Post Georgia’s entry into the Formula 1 division of the SEC

Monday May 17, 2010

The weekend commitments of DE Sterling Bailey and WR Justin Scott-Wesley gives Georgia nine commitments for the 2011 class. Bailey is one of the state’s top prospects at that key OLB position that’s so important in the 3-4 defense. The 6’5″ Bailey chose Georgia over offers from pretty much everyone in the southeast. Scott-Wesley chose Georgia after backing out of a hasty early commitment to Stanford.

Georgia never gave up on recruiting Scott-Wesley, but they might have an unlikely ally to thank for helping him reconsider his commitment:

“I got the offer from Georgia Tech, and I realized that my decision was made a little too early.
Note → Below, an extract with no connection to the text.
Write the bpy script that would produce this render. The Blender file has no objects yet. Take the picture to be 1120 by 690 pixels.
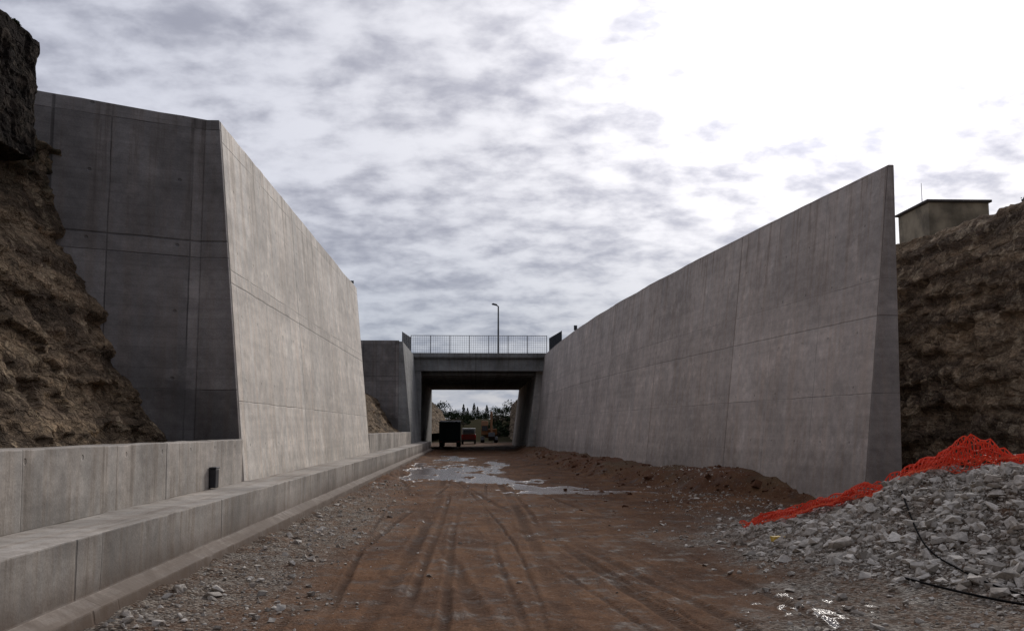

I spoke to my coach about it, and we agreed there was more I needed to see before ending the recruiting process,” said Scott.

Scott-Wesley is known first as a track star, and he lived up to expectations this weekend with a state record in the 100 meter and a state title in the 200. Marc Weiszer puts Justin’s track accomplishments into perspective. Florida’s Jeff Demps is still the gold standard, but when you’re comparing track times with guys like Chris Rainey and Branden Smith, it’s a given that Justin Scott-Wesley is going to be one of the fastest players in the SEC when he sets foot on campus next year.

Of course track guys aren’t guaranteed to be successful at football – there’s more to it than speed. Also fast track guys can lose a step as they add on the muscle required to take the physical pounding of SEC football. One thing that could make Wesley-Scott a little different is that he’s already pretty big. Rainey (5’9″, 175 lbs) and Demps (5’8″, 183 lbs) are typical of the size of players in this elite group. LSU speedster Trindon Holliday played at 5’5″ and 160 lbs, and Branden Smith is 5’11”, 170 lbs. Wesley-Scott is already 6’1″ and over 210 lbs as a high school junior. He’s already at a pretty good size to play receiver in the SEC, and the combination of absolute speed and relative size should make him more than just the typical deep threat or designated end-around guy.